London
Tom Chambers and Laura Rogers star as Noel Coward’s quarrelling lovers
They dance, sing, quarrel and fight like real troupers, do Tom Chambers and Laura Rogers as Elyot and Amanda in Noël Coward’s brilliant 1930 comedy of lust and loathing in the South of France and Paris.
This perfectly structured quadrille for two newly married, inter-related couples on honeymoon kicks off when Elyot, hooked up to Sybil (Charlotte Ritchie), eleven years his junior, discovers old flame/ex-spouse Amanda with her boring new beau Victor (Richard Teverson) on an adjacent hotel balcony. They elope adulterously and renew their amorous hostilities.
Tom Attenborough‘s efficient production runs the first two acts together, which is asking a lot of the over-stretched leads, who maintain Coward’s rhythm and brittle dynamism without really taking flight; two intervals would undoubtedly help, and honour the play.
But we do at least understand perfectly that this is all as much about trivial irritation at close quarters in a relationship as it is about jealousy and possession.

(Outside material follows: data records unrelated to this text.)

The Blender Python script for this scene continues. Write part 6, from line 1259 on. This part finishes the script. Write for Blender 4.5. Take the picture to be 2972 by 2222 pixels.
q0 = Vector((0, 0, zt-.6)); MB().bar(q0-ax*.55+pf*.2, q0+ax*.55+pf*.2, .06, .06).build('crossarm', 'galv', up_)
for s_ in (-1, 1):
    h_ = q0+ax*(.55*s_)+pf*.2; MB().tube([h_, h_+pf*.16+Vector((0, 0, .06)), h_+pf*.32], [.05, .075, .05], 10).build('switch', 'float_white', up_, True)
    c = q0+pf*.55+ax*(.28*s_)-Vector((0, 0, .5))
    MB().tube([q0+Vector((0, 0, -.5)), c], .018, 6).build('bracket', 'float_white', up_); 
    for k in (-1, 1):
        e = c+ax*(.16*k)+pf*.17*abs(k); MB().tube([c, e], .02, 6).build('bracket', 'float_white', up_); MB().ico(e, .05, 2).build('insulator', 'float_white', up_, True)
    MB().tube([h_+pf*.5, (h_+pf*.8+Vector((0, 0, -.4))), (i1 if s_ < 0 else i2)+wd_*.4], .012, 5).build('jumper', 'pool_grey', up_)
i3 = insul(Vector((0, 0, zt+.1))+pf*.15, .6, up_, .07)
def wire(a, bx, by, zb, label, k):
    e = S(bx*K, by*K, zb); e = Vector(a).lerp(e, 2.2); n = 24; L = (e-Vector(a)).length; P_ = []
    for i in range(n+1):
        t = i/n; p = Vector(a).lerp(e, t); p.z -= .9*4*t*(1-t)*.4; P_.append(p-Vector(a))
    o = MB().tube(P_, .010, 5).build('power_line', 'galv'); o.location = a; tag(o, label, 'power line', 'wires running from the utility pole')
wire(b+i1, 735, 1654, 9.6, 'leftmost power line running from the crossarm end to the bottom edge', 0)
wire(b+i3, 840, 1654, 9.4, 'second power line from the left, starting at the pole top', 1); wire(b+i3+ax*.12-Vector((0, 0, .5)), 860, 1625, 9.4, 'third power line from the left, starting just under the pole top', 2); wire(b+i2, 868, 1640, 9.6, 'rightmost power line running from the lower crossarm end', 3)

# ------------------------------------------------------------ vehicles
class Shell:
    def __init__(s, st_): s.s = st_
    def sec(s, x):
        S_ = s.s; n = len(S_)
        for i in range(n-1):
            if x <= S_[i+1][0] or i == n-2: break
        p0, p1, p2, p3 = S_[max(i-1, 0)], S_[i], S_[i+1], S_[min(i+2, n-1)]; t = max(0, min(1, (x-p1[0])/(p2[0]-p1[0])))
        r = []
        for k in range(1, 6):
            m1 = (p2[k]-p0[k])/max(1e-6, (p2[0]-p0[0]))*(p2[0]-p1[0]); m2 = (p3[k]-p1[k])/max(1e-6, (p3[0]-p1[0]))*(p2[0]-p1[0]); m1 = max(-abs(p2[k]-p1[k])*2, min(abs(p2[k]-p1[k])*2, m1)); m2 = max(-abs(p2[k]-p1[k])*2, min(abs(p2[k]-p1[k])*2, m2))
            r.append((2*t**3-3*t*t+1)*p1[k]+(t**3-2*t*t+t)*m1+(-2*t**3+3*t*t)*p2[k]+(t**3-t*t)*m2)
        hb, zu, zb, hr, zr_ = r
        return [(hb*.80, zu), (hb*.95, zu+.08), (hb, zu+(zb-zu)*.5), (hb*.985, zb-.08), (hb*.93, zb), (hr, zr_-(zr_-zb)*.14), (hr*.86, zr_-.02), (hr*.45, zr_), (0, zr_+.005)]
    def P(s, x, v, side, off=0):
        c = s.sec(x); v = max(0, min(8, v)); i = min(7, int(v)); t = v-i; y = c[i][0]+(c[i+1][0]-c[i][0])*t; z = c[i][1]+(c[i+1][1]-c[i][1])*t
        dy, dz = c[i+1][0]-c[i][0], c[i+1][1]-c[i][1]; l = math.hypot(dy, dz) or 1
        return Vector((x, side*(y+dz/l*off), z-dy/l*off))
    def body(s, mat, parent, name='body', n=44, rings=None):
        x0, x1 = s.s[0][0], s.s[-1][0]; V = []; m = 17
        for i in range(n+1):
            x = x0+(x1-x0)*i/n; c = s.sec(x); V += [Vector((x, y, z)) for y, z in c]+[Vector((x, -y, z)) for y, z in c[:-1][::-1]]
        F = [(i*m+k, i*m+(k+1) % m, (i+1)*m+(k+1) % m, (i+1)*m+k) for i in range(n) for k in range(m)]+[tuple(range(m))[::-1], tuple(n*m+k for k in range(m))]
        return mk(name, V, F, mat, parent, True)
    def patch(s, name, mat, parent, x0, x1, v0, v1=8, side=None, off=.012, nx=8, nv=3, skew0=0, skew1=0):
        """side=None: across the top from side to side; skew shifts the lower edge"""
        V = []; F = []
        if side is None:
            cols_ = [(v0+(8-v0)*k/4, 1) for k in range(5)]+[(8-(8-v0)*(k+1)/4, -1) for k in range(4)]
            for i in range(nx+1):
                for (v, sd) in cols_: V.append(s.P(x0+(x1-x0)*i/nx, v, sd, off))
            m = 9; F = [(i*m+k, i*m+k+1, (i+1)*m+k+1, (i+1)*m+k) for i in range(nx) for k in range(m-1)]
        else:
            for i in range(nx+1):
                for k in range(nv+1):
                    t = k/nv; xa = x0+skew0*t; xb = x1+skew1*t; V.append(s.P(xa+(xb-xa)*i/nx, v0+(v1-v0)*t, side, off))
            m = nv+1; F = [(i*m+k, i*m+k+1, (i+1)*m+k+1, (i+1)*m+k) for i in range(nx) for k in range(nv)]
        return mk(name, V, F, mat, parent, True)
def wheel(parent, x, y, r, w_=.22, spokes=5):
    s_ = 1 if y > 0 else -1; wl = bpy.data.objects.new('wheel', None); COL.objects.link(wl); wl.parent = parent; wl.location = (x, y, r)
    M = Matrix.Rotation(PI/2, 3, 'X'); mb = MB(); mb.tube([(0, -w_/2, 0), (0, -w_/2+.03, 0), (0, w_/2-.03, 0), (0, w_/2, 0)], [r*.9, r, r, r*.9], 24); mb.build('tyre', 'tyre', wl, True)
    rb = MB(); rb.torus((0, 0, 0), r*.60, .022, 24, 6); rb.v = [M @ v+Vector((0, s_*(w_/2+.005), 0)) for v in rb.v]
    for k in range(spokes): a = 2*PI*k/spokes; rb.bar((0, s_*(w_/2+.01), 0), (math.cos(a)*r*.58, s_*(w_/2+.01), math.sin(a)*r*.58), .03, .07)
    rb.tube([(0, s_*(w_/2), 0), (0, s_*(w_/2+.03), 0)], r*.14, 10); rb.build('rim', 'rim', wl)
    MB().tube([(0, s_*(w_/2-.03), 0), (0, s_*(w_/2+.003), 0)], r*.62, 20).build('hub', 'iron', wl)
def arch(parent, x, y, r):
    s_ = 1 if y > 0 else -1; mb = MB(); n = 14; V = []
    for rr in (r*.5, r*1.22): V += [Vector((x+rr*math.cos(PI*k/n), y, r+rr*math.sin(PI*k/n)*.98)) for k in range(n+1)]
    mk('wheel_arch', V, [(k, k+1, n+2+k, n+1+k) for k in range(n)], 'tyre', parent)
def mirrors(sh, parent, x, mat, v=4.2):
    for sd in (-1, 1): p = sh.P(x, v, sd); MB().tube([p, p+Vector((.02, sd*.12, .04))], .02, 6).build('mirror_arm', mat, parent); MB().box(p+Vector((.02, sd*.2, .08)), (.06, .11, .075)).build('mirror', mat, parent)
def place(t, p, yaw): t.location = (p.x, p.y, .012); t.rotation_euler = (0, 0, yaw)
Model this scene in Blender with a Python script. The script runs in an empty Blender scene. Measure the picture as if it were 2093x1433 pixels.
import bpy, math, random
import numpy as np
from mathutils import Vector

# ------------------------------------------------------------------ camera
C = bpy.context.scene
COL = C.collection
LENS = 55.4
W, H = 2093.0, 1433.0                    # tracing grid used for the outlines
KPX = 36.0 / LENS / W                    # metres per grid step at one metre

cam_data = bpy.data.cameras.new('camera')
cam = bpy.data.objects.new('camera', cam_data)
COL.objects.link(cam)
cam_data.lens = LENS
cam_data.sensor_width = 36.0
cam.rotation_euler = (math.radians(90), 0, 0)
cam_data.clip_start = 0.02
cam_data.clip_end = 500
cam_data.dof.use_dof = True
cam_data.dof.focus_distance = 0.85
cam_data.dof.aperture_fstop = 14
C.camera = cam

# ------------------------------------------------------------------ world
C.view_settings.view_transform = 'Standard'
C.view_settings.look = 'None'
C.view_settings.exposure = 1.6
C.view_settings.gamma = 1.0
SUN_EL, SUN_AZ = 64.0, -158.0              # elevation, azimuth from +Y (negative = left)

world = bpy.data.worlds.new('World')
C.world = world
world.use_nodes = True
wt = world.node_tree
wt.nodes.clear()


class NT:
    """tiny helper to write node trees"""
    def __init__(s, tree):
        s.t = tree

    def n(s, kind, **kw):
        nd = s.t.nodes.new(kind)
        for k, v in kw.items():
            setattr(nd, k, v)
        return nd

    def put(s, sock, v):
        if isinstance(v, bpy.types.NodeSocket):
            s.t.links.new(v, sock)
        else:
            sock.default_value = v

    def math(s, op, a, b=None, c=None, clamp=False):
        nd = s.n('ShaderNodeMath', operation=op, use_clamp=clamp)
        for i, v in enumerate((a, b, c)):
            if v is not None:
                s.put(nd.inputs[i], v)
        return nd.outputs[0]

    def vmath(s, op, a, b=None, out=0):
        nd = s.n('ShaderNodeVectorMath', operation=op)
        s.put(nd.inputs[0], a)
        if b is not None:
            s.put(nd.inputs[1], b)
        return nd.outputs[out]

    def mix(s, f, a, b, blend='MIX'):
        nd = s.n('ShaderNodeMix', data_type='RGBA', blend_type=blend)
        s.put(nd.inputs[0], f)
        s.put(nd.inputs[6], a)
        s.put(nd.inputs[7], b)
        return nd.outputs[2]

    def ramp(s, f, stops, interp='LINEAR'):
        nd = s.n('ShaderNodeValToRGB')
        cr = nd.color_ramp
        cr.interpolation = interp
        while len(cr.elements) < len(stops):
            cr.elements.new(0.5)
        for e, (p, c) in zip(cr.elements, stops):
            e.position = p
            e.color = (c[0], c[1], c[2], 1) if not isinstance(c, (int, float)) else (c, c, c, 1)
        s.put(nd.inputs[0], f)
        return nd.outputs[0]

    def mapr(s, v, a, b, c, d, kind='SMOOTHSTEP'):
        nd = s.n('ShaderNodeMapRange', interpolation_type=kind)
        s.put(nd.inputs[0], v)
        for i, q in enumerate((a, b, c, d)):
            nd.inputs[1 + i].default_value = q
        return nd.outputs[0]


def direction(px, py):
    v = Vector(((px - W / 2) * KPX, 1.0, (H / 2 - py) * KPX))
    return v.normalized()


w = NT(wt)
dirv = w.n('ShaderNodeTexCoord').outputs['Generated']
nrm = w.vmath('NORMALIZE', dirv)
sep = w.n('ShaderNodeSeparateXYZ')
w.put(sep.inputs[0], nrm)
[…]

Amanda and Elyot love each other very much, but also don’t like what they love, often the best and liveliest sort of love: they are like "two violent acids bubbling about in a nasty little matrimonial bottle."
The Bromley auditorium is a tough one for this sharp, rapid dialogue with stiletto jibes and effervescent exchanges – the show tours next week to stops including Stoke, Brighton, Birmingham and Glasgow – but Chambers’ Elyot, despite a thin, inflexible voice, makes the most of the hits and fizzes. Rogers’ Amanda, arrantly bohemian and gorgeously athletic in silks and bare feet, is a close second to Anna Chancellor‘s recent full-on free-spirited luxuriancein Chichester and the West End.
Lucy Osborne’s touring set is okay, a little flimsy on the balconies, a little too drab and functional for the Paris apartment, though there’s a hilarious flying entrance from Victoria Rigby as the maid discovering the mayhem of the morning after. Love songs, moonlight, the potency of cheap music: these run as secondary counterpoint to the harsh, hilarious realities of suspicion and bitchiness.
Did that girlfriend in South Africa have a ring through her nose? (One of the few lines the Coward estate might be advised to expunge were it not necessary for the rhythm of the inevitable riposte – "Don’t be revolting"). And there’s something bracingly shocking about the fact that Amanda and Elyot have been in love for eight years: three of them married, five, divorced.
Celibacy was not a serious option for either in the latter five, so they are even more interested to know what might or might not have happened in between. This is so funny, and so true, that the play becomes that absolute rarity, a genuinely contemporary period piece. And of course its wit, brilliance and satirical sheen remain undimmed, even in Bromley.
Private Lives runs at Churchill Theatre, Bromley until January 23 and then tours the UK.